A sugestão que tem sido feita é que, uma vez que a praxeologia e a economia constituem-se em cadeias lógicas de raciocínio baseado em algumas premissas universalmente conhecidas, para ela ser realmente científica ela deveria ser elaborada de acordo com os símbolos da lógica matemática. Isto representa uma curiosa má concepção do papel da lógica matemática ou da “logística”[1]. Em primeiro lugar, é a grande qualidade das proposições verbais que cada uma é significante. Por outro lado, símbolos algébricos e lógicos, como utilizados na logística, não contem em si mesmo significado. A praxeologia afirma que o axioma da ação é verdadeiro e a partir daí são deduzidas pelas regras da inferência lógica, todas as proposições econômicas, cada uma das quais é verbal e portadora de significado. Se a ordem logística fosse usada, cada proposição não seria significante. A logística, ao contrário, é de longe mais relacionada às ciências físicas, onde, em contraste à ciência da ação humana, as conclusões são conhecidas e não os axiomas. Nas ciências físicas, as premissas são meramente hipotéticas, e as conclusões lógicas são extraídas a partir delas. Nestes casos, é em vão ter proposições revestidas de significado em cada passo do caminho, pois assim a linguagem simbólica e matemática é mais útil.
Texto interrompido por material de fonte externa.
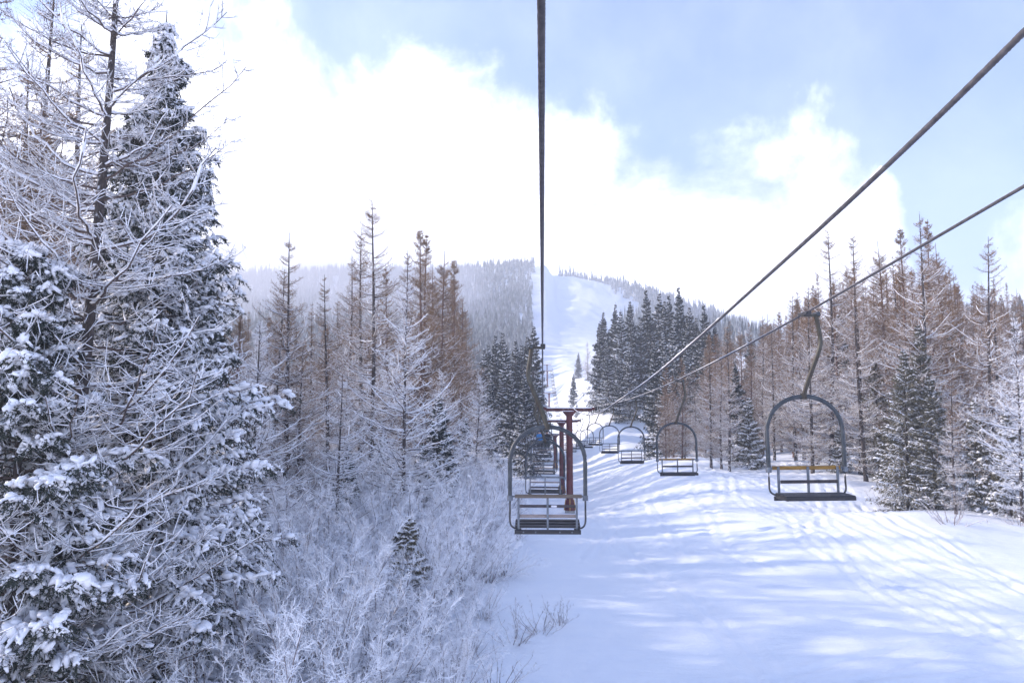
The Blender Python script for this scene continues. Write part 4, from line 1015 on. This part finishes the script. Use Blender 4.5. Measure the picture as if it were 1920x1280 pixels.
# --- riders on the fifth uphill chair
def rider(name, label, x, y, z, jacket, trousers, helmet, hairc):
    t = thing(name, label, 'person', (x, y, z), 0, 1.0)
    V = [(0, 0, 0.05), (0, 0.0, 0.22), (0, -0.01, 0.42), (0, 0.0, 0.52), (0, 0.02, 0.62), (0, 0.03, 0.74),
         (-0.17, 0.0, 0.46), (-0.23, 0.06, 0.24), (-0.16, 0.24, 0.16), (0.17, 0.0, 0.46), (0.23, 0.06, 0.24), (0.16, 0.24, 0.16),
         (-0.11, 0.04, 0.02), (-0.12, 0.44, 0.03), (-0.12, 0.47, -0.38), (-0.12, 0.60, -0.44), (0.11, 0.04, 0.02), (0.12, 0.44, 0.03), (0.12, 0.47, -0.38), (0.12, 0.60, -0.44)]
    E = [(0, 1), (1, 2), (2, 3), (3, 4), (4, 5), (2, 6), (6, 7), (7, 8), (2, 9), (9, 10), (10, 11), (0, 12), (12, 13), (13, 14), (14, 15), (0, 16), (16, 17), (17, 18), (18, 19)]
    rad = [0.17, 0.165, 0.16, 0.065, 0.10, 0.085, 0.085, 0.065, 0.05, 0.085, 0.065, 0.05, 0.11, 0.075, 0.065, 0.05, 0.11, 0.075, 0.065, 0.05]
    me = bpy.data.meshes.new(name + '_body'); me.from_pydata(V, E, []); me.update()
    m, tt, p = new_mat(name + '_clothes')
    c = tt.nodes.new('ShaderNodeTexCoord'); s = tt.nodes.new('ShaderNodeSeparateXYZ'); tt.links.new(c.outputs['Object'], s.inputs[0])
    mrr = tt.nodes.new('ShaderNodeMapRange'); mrr.inputs[1].default_value = -0.5; mrr.inputs[2].default_value = 0.9; tt.links.new(s.outputs[2], mrr.inputs[0])
    col = ramp(tt, mrr.outputs[0], [(0.0, (0.03, 0.03, 0.035)), (0.12, trousers), (0.44, jacket), (0.765, (0.45, 0.28, 0.22))]); 
    col.node.color_ramp.interpolation = 'CONSTANT'
    tt.links.new(col, p.inputs['Base Color']); p.inputs['Roughness'].default_value = 0.8
    me.materials.append(m)
    o = obj('body', me, t)
    md = o.modifiers.new('skin', 'SKIN'); sl = me.skin_vertices[0].data
    for v, r_ in zip(sl, rad): v.radius = (r_, r_)
    sl[0].use_root = True
    md.use_smooth_shade = True
    o.modifiers.new('sub', 'SUBSURF').levels = 2; o.modifiers['sub'].render_levels = 2
    hm = new_mat(name + '_helmet'); hm[2].inputs['Base Color'].default_value = (*helmet, 1); hm[2].inputs['Roughness'].default_value = 0.35
    C = np.array([[0, 0.01, 0.76]]); gg = np.random.default_rng(1)
    obj('helmet', mk('helmet', [(*blobs(C, np.array([[0, 1.0, 0]]), np.array([[0.145, 0.12, 0.12]]), gg, ICO2, 0.0), hm[0], True)]), t)
    for s_ in (-0.12, 0.12):
        obj('ski', mk('ski', flat(box(s_ - 0.045, s_ + 0.045, -0.15, 1.35, -0.535, -0.515, 'rubber', 0.0), box(s_ - 0.045, s_ + 0.045, 0.42, 0.72, -0.515, -0.42, 'thin', 0.01))), t)
    return t
yc = LCH[RIDER_CHAIR]; zc = float(rope_z(np.array([yc]), False)[0]) - 2.42
rider('person', 'person in a blue jacket seated on the left of the occupied uphill chair', -0.20, yc + 0.22, zc, (0.03, 0.17, 0.42), (0.03, 0.03, 0.04), (0.05, 0.12, 0.25), (0.1, 0.1, 0.1))
rider('person', 'person in a black jacket and helmet seated on the right of the occupied uphill chair', 0.30, yc + 0.22, zc, (0.015, 0.015, 0.018), (0.04, 0.07, 0.05), (0.02, 0.02, 0.02), (0.1, 0.1, 0.1))

# ------------------------------------------------------------------ haze
HAZE = 0.0008
hm = bpy.data.materials.new('mountain_air'); hm.use_nodes = True; ht = hm.node_tree; ht.nodes.clear()
ho = ht.nodes.new('ShaderNodeOutputMaterial'); hv = ht.nodes.new('ShaderNodeVolumePrincipled')
hv.inputs['Color'].default_value = (0.88, 0.92, 0.99, 1); hv.inputs['Density'].default_value = HAZE; hv.inputs['Anisotropy'].default_value = 0.3
ht.links.new(hv.outputs[0], ho.inputs['Volume'])
def mist(name, c, r, dens, lab):
    m = bpy.data.materials.new(name + '_vapour'); m.use_nodes = True; t = m.node_tree; t.nodes.clear()
    o_ = t.nodes.new('ShaderNodeOutputMaterial'); v = t.nodes.new('ShaderNodeVolumePrincipled')
    v.inputs['Color'].default_value = (0.95, 0.95, 0.99, 1); v.inputs['Density'].default_value = dens
    t.links.new(v.outputs[0], o_.inputs['Volume'])
    V, F = ICO2; V = V * np.array(r)[None] * (1 + 0.22 * perlin(V[:, 0] * 2.1 + 5, V[:, 1] * 2.1 + V[:, 2], 4)[:, None])
    o_ = obj(name, mk(name, [(V, F, m, True)]), kind='stuff'); o_.location = c; o_['label'] = lab
mist('mist_bank', (-250, 640, 95), (215, 170, 95), 0.0038, 'white mist lying before the forested slope left of the ski run')
mist('mist_bank', (-95, 560, 60), (75, 120, 38), 0.003, 'lower wisp of mist at the foot of the forested slope')
x0, x1, y0, y1, z0, z1 = -14000, 14000, -300, 3900, -14, 262
hz = mk('haze', [box(x0, x1, y0, y1, z0, z1, hm)])
o = obj('haze', hz, kind='stuff'); o['label'] = 'thin pale mountain haze'
print('objects', len(bpy.data.objects), 'tris', sum(len(m.polygons) for m in bpy.data.meshes))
Simplesmente desenvolver verbalmente a economia depois traduzir em símbolos lógicos e finalmente re-traduzir as proposições para o inglês (ou português...), não faz sentido e viola o princípio científico fundamental da Occam’s razor, que invoca a maior simplicidade possível na ciência e o afastamento da multiplicação desnecessária de entidades ou processos.

Contrário ao que se poderia acreditar, o uso da lógica verbal não é inferior à logística. Ao contrário, a logística é meramente um meio auxiliar baseado na lógica verbal. Uma vez que a lógica formal trata com a necessária e fundamental lei do pensamento, que pode ser expressa verbalmente, a logística é apenas um sistema simbólico cujos fundamentos estão na lógica verbal formal. Assim, a praxeologia e a economia não precisam ser apologéticas num sentido restrito — a base fundamental da lógica simbólica, e significativa a cada passo do seu curso.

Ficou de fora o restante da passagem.